4. The plaintiff complains of the action of the circuit court denying him right to file a reply and in rendering the consequent decree upon the pleadings. Section 81, L. O. L., prescribes that:

“The answer or demurrer to the complaint shall be filed with the clerk by the time required to answer and the demurrer or reply thereto as the case may be must in like manner be filed by the first day of the next term of the court or within one day after the filing of the answer or demurrer to the complaint, if the same be filed in term time. * * ”

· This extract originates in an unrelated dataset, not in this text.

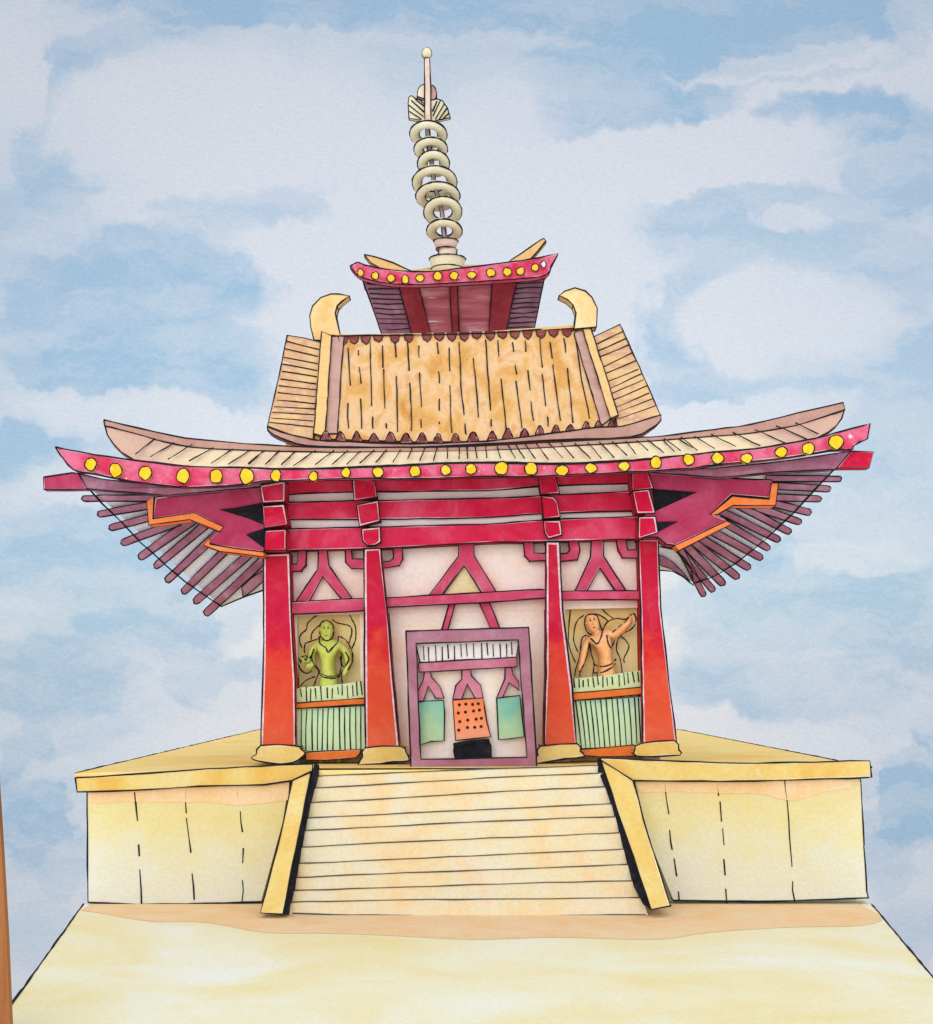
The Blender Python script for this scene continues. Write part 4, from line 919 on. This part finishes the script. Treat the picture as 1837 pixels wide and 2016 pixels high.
b.tube([C1(x, y) + Vector((0, .05, 0)) for x, y in pts], 22*um, 0, jit=0)
for dx in (-16, 8): b.tube([C1(x + dx, y) + Vector((0, -.05, 0)) for x, y in pts], IK*.55, 1)
b.build('shaft', [paint('shaft_mauve', ['A8949E', 'BCA8A8', 'C0B8BC'], 3), INK], fn)
P('flame', [CREAM, INK, GAP], fn, Z1((520,448),(535,440),(560,458),(590,468),(624,500),(624,604),(560,592),(520,586),(514,490)), YF - .05, t=.15, ink=IK*.8)
P('flame', [CREAM, INK, GAP], fn, Z1((660,470),(700,460),(735,472),(768,520),(786,580),(735,592),(662,606)), YF - .05, t=.15, ink=IK*.8)
b = MB()
for a, c in (((535,470),(618,545)),((560,462),(620,510)),((520,500),(612,575)),((522,540),(600,592)),((700,475),(672,540)),((722,470),(674,570)),((748,490),(690,590)),((765,520),(715,590)),((778,555),(740,588))):
    q = Z1(a, c); b.line(q, YF - .07, .024)
b.build('flame_rib', [INK, INK], fn)
P('flame_lobe', [CREAM, INK, GAP], fn, smooth(Z1((572,445),(580,395),(602,370),(626,380),(626,462)), 3), YF - .05, t=.15, ink=IK*.8)
P('flame_lobe', [BROWN, INK, GAP], fn, smooth(Z1((656,375),(680,378),(698,425),(688,462),(656,470)), 3), YF - .05, t=.15, ink=IK*.8)
P('spire', [CREAMP, INK, GAP], fn, Z1((618,195),(652,195),(660,400),(662,618),(622,612),(622,400)), YF - .12, t=.2, ink=IK*.8)
b = MB(); c = C1(635, 168); ellipsoid(b, c, 31*um, 31*um, 36*um); b.tube([c + Vector((31*um*math.cos(a*.35), 0, 36*um*math.sin(a*.35))) for a in range(18)], IK*.8, 1, True); b.build('spire_ball', [CREAM, INK], fn)

# ------------------------------------------------------------------ table edge, added as an upright strip left of the court
b = MB(); b.prism([(-90,1380),(-14,1385),(-8,1500),(4,1690),(13,1850),(20,2016),(28,2200),(-90,2200)], -11.7, t=.10, ink=0)
tag(b.build('table_edge', [WOOD, INK]), 'strip of brown wooden table edge at the lower left of the forecourt', 'table edge')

Under the sanction of Section 2806, L. O. L., a term of circuit court is holden in Multnomah County on the first Monday of every calendar month in the year, except July and August. Remembering that the answer herein was filed October 26, 1910, the reply was due on the following day, if in term time, but at the farthest on the first Monday of November, 1910; but, according to plaintiff’s own abstract, the reply was not offered for filing until December 8, 1910. No showing was made, excusing the delay in filing the reply. Hence the case was ripe for judgment under Section 79, L. O. L., reading as follows:

“If the answer contains a statement of new matter constituting a defense or counterclaim and the plaintiff fails to reply or demur thereto within the time prescribed by law the defendant may move the court for such judg*187ment as he is entitled to on the pleadings, * * and at any time when the pleadings in the suit or action are complete, or either party fails or declines to plead further, the court may, upon motion, grant to any party moving therefor such judgment or decree as may appear to the court the moving party is entitled to upon the pleadings.”

In absence of any showing supporting his motion to file a reply, the court was right in refusing leave for that purpose..

The decree of the court upon the pleadings was correct, and is therefore affirmed. Affirmed.